* What needs to be done *
Tally every line of the listing below that holds "scene", then give the tally alone.

* Material provided *
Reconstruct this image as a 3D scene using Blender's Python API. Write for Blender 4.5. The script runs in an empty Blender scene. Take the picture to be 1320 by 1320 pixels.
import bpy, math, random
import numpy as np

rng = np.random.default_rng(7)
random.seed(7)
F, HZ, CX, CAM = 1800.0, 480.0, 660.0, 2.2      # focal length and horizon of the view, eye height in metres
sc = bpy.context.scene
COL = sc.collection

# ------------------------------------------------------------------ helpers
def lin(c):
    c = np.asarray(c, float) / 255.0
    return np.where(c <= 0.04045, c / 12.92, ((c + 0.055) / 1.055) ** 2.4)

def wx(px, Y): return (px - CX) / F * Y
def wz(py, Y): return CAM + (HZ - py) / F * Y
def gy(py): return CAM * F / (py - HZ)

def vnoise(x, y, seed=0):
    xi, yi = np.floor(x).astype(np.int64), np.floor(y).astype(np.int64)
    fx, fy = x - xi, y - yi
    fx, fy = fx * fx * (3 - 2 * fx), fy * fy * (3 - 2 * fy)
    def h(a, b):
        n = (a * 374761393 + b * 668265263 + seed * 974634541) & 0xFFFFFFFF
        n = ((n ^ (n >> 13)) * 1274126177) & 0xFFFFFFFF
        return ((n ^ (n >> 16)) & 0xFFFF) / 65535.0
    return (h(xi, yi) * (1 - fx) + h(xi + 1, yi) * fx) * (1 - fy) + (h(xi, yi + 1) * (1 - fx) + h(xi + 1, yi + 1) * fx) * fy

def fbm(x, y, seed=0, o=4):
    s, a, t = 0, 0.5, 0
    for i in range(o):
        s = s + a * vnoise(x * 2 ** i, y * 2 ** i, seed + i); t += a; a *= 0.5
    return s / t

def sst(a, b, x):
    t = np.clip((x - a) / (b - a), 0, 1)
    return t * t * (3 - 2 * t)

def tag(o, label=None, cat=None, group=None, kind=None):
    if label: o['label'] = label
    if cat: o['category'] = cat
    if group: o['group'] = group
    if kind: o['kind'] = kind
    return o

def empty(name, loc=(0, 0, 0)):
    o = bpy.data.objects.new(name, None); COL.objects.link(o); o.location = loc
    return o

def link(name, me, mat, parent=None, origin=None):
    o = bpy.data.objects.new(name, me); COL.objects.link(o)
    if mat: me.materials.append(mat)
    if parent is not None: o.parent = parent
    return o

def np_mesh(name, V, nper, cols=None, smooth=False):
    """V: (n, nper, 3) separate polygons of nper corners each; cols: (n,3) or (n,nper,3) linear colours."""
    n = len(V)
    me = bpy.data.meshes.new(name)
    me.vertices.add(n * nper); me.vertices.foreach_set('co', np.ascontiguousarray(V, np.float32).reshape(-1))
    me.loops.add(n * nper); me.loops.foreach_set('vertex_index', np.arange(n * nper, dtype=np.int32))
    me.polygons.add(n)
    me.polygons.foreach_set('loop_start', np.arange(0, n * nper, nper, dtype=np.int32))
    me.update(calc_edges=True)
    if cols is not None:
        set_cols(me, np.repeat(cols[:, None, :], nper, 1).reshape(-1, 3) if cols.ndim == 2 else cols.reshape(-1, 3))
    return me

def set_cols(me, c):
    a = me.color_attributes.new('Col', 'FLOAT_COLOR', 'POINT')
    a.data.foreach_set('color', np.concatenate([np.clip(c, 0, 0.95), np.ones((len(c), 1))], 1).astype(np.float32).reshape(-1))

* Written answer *
2